The Jonases being siblings, the Osmonds comparison probably makes the most sense, especially given their shared blue-eyed-soul proclivities, which provide most of the chaff on A Little Bit Longer -- the Jonases will never pull off a “One Bad Apple.” Though I respect the Motown-basslined paranoia of “Video Girl,” despite it not boding well for their ethical future. And sorry, that gratuitous more-middle-school-than-old-school rap ending the Black & Blue-era Backstreet Boys simulation “Burnin' Up” is just too silly to hate on.

New Kids’ even more blue-eyed Greatest Hits has its own share of rapped ridiculousness from the five Beantown bad boys, of course – the most entertaining taking place amidst Marky Mark and Cole & Clivelles shoutouts and arguments about how positivity doesn’t mean being soft in the hater-baiting late-period “Games (The Kids Get Hard Mix).” Also groovier than you might remember: “Hangin’ Tough” (Sly Fox “Let’s Go All the Way” clank, Chakachas-like salsa-disco breaks, “get on the floor and do the New Kids dance”) and “Baby, I Believe in You” (Blaxploitation bass and strings and sax).


Super-smashes Step By Step” and “You Got It (The Right Stuff)” still can’t pull off their respectively shrewd bubblegum Bobby Brown and teeny Time attempts, and the callow Delfonics cover still sounds way thin. But it’s possible the ‘90s never managed a more gorgeously vulnerable DeBarge/Stylistics falsetto after Joey McIntyre’s lead in the 1990 non-LP B-side “Valentine Girl,” maybe my favorite number here even if his bandmates can’t keep up. The only real competition is the similarly titled “My Favorite Girl,” a propulsive and wimpy Noel/TKA-genus Latin freestyle move from 1988 that lets the music play just right.

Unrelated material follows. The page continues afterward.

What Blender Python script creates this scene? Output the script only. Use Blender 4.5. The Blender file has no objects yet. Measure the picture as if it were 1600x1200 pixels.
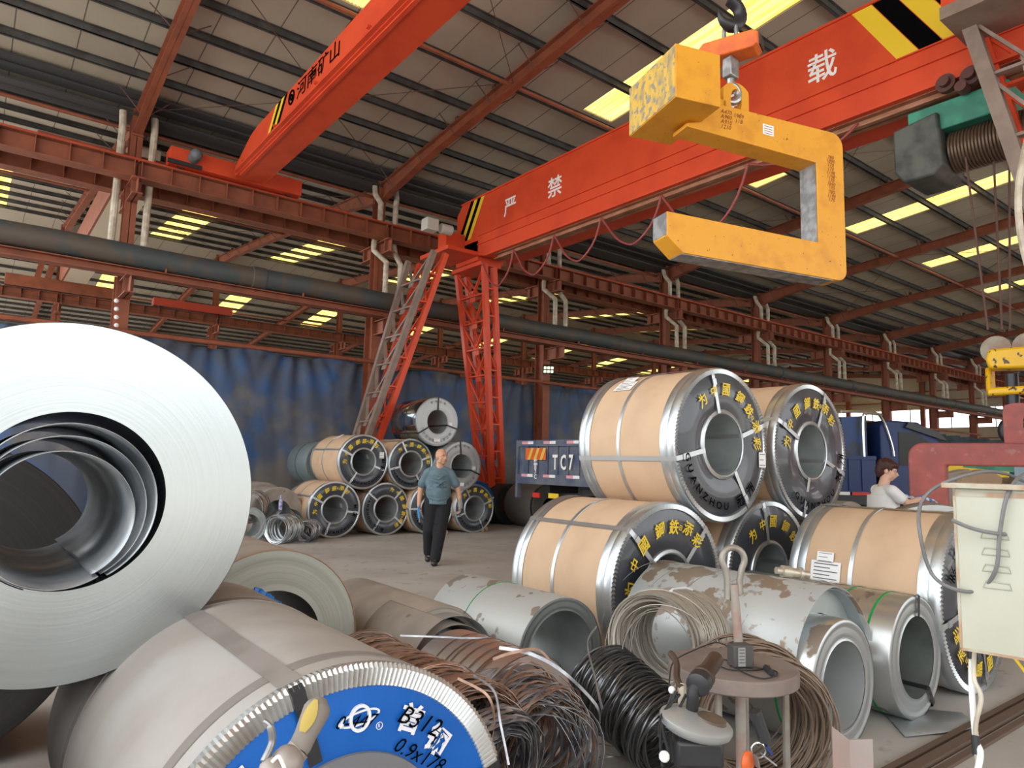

Otherwise, we’re given an unfunky bunch of bleh ballads, plus four pointless “bonus tracks,” the most tolerable being a Jordan Knight track called “Angel of Love” that pilfers its melody from the Commodores’ “Three Times a Lady,” and the most cringe-worthy being a “2008 New Kids on the Block Mega Mix.” Note to Hollywood Records: when you compile the Jonas Brothers best-of 15 years from now, please avoid one of those.